Robers secured subprime loans based on phony information, then allowed the loans to default. The banks ultimately foreclosed on the houses and then resold them.

Robers was sentenced to three years’ probation and ordered to pay restitution. The court calculated the restitution amount as the difference between the loan amount Robers secured for each house and the resale price of the foreclosed properties.

Robers appealed the restitution order, arguing that the calculation was improper. The value of the property, he argued, should be the fair market value at the time of foreclosure, not the amount at resale.

The 7th U.S. Circuit Court of Appeals affirmed in relevant part, rejecting Robers’ argument that the lower court’s calculation in effect made him an insurer of real estate values, subjecting him to a higher restitution award in the event that property values declined between the time of the foreclosure and the time of resale.

“Absent his fraudulent loan applications, the victim lenders would not have loaned the money in the first place,” the 7th Circuit reasoned. “Likewise the mortgage notes would not have been extended, not paid, and then defaulted upon. And the banks would not have had to foreclose on and then resell the real estate in a declining market at a greatly reduced value.”

The Supreme Court granted certiorari to resolve a circuit split over how to calculate restitution under the MVRA. While the 3rd, 8th, and 10th Circuits follow the same approach as the 7th Circuit, the 2nd, 5th and 9th Circuits use the fair market value at the time of foreclosure.

The issue is also significant because some state fraud restitution statutes, including the law in Wisconsin, have nearly the exact wording as the MVRA, and so the justices’ ruling could impact state court interpretations as well.

Making the victim whole

At oral arguments, Jeffrey Green, a partner in the Washington office of Sidley Austin LLP, argued on Robers’ behalf.

“The whole idea is to make the victim whole,” he said. “The restitution order [should] be for the difference between the amount of the loan and the value of the property on the date the property was returned” to the bank.

“What would happen if it turned out that the property was worth more on the date of sentencing than it was on the date of foreclosure?” asked Justice Ruth Bader Ginsburg.

“Two things might happen,” Green replied. “The lender could take full title and do with the property what they will. [Or] if it turns out to be worth a whole lot more, the defense counsel might be able to come in” and point that out to the sentencing judge.

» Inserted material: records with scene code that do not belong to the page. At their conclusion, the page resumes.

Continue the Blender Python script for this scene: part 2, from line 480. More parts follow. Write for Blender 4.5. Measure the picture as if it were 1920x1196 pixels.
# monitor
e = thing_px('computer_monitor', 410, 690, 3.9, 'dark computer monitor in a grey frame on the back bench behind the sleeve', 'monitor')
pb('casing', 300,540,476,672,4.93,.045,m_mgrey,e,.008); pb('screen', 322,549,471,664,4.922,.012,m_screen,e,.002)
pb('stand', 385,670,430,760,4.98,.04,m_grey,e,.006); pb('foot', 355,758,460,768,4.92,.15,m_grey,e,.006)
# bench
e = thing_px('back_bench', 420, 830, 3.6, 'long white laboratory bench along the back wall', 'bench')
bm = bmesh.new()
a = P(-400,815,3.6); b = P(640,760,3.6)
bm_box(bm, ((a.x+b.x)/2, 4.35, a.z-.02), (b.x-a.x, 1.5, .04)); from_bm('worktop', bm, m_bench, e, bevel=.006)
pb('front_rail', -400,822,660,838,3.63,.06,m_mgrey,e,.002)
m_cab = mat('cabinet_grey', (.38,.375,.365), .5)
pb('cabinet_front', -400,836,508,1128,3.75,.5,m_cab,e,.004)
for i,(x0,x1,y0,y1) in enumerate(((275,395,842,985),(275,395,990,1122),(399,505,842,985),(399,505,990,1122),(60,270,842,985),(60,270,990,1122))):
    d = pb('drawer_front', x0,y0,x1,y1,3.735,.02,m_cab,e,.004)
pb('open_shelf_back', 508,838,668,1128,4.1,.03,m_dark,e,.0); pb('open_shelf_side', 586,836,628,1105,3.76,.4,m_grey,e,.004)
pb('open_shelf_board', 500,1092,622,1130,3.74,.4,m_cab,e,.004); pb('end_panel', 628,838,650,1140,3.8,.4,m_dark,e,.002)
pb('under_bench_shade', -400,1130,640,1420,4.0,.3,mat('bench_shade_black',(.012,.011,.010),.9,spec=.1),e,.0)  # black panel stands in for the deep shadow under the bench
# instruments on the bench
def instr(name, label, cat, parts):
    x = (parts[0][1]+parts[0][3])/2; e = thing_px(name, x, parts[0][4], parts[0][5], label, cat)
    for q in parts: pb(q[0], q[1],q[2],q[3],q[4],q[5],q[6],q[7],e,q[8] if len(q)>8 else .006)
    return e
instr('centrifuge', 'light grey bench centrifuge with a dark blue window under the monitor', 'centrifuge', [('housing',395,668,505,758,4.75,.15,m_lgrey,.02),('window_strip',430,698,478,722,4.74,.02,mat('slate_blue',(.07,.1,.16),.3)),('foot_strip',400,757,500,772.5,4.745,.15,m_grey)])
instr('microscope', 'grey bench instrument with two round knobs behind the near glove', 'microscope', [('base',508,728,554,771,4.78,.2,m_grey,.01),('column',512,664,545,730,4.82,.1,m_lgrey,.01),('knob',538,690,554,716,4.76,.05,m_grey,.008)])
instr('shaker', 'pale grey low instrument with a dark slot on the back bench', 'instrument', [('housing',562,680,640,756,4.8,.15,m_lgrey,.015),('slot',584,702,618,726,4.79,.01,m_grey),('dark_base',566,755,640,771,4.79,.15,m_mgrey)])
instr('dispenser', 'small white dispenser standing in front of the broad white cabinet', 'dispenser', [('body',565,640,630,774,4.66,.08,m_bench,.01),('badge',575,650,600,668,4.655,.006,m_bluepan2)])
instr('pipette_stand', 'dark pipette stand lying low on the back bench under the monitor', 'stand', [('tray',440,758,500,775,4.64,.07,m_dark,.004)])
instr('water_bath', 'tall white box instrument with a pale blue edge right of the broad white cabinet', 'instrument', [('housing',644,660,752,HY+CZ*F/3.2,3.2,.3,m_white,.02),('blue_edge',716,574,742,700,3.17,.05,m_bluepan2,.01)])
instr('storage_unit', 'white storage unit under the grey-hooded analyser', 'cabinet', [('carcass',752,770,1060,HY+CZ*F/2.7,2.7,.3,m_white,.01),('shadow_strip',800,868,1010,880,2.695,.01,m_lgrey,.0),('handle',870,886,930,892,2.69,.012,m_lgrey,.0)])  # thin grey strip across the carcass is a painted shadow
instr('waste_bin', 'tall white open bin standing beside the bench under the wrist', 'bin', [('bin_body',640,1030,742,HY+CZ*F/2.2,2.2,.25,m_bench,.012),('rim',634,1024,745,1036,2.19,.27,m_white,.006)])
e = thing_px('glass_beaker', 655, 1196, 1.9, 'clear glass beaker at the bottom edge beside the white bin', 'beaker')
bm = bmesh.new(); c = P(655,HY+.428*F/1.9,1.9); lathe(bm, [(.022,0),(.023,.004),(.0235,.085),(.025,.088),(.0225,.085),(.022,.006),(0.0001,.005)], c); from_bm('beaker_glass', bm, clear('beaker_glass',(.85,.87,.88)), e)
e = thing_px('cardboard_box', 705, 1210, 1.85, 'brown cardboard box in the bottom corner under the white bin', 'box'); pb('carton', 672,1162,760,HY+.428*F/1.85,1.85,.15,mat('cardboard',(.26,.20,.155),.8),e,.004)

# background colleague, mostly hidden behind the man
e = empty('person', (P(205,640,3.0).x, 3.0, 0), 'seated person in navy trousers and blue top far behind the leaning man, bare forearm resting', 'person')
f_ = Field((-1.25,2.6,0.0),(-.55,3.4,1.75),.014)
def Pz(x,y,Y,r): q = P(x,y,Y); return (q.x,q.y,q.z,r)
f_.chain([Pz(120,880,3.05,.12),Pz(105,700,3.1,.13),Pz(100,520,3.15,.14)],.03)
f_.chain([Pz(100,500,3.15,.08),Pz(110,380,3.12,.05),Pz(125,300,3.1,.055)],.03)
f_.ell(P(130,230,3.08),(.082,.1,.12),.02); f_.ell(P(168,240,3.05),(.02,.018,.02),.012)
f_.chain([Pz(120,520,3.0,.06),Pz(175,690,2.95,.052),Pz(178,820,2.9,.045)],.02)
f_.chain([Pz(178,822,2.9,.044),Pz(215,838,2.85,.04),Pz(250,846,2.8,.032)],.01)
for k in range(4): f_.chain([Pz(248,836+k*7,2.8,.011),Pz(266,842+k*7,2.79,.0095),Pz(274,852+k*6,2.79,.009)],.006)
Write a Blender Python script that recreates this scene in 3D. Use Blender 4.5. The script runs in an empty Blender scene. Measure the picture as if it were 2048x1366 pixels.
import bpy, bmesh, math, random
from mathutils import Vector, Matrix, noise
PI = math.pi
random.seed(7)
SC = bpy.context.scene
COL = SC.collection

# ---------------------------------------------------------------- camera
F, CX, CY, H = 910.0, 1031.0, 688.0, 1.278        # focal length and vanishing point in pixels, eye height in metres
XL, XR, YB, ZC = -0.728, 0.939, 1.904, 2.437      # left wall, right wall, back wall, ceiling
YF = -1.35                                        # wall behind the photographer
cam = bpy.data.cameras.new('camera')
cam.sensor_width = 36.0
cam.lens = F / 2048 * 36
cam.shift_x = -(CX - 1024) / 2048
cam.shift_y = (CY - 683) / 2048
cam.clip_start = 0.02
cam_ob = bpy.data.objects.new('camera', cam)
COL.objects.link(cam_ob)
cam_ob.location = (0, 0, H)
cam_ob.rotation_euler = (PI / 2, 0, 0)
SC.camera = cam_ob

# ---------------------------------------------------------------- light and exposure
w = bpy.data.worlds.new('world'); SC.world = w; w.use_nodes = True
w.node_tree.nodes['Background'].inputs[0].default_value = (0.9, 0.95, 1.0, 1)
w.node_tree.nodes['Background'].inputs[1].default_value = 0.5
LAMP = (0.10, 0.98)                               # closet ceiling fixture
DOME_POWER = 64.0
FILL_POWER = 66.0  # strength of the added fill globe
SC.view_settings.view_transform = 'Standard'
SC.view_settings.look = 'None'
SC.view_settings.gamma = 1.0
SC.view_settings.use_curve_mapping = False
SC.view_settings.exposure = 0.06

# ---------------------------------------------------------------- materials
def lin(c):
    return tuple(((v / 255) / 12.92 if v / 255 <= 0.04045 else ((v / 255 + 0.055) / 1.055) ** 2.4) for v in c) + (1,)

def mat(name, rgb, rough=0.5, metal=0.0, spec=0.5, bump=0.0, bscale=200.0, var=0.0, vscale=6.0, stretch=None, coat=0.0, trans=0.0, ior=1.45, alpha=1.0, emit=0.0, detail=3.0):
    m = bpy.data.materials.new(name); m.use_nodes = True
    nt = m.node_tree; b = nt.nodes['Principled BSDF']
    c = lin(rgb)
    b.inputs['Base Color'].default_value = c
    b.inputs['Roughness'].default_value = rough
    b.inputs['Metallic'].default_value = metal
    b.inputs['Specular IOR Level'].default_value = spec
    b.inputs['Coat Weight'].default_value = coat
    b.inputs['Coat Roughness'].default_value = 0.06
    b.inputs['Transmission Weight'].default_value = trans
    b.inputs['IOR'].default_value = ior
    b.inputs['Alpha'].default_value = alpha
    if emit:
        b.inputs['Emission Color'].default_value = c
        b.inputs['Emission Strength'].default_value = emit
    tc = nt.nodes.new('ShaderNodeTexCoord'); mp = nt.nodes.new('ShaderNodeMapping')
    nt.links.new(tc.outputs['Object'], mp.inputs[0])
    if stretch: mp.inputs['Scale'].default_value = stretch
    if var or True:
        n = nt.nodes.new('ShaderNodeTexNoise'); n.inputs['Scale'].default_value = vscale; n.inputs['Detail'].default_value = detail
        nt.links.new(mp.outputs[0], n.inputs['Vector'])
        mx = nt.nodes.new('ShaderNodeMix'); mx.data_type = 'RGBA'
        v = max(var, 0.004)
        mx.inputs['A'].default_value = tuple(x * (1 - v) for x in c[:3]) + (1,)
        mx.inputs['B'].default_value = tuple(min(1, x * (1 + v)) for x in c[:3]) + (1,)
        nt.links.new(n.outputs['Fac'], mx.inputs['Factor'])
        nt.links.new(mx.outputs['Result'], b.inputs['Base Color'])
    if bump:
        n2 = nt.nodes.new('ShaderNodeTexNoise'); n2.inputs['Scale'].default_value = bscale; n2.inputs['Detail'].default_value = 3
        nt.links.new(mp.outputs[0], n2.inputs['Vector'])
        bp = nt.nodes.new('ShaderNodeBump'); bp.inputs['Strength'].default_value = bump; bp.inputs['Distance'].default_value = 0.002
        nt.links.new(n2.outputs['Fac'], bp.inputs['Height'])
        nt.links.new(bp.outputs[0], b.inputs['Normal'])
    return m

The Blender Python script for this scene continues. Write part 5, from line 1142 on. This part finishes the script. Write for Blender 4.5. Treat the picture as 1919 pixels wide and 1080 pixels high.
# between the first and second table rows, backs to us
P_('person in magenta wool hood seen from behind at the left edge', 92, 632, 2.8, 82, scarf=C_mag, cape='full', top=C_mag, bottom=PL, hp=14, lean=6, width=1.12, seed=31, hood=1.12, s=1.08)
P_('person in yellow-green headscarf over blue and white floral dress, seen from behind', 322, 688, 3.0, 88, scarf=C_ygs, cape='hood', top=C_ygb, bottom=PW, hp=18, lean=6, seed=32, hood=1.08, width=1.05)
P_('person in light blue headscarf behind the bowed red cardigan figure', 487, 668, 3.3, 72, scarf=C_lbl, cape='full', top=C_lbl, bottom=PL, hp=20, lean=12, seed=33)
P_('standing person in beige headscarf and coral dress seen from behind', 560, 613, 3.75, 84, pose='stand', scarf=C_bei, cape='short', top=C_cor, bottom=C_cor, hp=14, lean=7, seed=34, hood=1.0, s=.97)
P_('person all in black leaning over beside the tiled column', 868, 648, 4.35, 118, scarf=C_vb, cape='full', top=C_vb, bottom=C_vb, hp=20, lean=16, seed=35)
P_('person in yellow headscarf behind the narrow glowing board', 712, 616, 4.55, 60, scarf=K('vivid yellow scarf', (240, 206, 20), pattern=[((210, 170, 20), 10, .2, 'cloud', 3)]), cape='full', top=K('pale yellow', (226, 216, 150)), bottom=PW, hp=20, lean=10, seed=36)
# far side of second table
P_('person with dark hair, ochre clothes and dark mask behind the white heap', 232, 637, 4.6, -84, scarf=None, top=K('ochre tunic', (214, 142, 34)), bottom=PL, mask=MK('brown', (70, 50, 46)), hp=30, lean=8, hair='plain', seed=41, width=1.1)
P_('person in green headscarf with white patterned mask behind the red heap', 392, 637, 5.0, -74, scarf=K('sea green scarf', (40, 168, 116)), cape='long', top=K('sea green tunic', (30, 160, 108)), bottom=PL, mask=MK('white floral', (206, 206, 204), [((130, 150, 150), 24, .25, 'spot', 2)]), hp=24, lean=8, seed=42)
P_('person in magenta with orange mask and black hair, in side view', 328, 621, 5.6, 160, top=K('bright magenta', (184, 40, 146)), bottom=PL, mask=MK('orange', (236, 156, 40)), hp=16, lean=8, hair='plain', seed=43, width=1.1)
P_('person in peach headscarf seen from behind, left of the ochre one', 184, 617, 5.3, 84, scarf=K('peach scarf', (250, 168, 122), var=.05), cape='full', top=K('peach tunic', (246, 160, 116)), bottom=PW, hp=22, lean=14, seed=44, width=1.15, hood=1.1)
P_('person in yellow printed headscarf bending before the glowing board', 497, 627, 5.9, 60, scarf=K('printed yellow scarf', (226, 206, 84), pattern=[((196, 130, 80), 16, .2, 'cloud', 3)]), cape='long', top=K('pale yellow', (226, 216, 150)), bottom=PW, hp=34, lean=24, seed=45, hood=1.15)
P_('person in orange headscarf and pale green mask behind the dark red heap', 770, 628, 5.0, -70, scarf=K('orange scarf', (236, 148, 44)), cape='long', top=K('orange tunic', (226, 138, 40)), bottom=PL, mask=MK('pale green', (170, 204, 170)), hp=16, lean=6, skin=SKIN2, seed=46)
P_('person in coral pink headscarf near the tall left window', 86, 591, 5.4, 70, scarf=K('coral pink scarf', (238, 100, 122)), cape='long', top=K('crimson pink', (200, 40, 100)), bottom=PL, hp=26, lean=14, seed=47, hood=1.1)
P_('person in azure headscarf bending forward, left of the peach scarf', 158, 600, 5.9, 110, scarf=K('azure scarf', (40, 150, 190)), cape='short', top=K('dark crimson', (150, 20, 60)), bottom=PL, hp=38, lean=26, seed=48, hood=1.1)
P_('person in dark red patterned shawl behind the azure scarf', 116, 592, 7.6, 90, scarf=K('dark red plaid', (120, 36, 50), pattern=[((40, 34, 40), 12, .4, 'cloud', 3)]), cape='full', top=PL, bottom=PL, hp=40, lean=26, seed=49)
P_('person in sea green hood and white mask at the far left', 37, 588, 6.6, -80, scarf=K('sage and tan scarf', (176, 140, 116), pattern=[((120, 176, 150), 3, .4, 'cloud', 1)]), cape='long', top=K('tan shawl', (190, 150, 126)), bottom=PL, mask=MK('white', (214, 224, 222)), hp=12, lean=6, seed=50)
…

“But that may not make the seller whole,” Justice Sonia Sotomayor said. “What makes the seller whole is [based on the value] on the day he or she sold the house.”

Sarah E. Harrington, assistant to the U.S. solicitor general, argued that fair market value of a house is not comparable than the monetary amount of a loan.

“What the victims lost in this case was money,” she said. “What they got back was houses, which is not the same.”

Justice Stephen G. Breyer asked how the calculation might be made in a more complicated case.

What if the resale was an “unreasonable, fraudulent or hooked-up sale?” Breyer asked. “Or what happens if [the victim] won’t sell the house?”

Harrington said that the statute takes that into account, allowing for the house to be considered “the replacement of property [and] not the return of the property which was lost.”

“It’s easy when they sell the house because they’ve gotten their money back,” Harrington said.

A decision is expected later this term.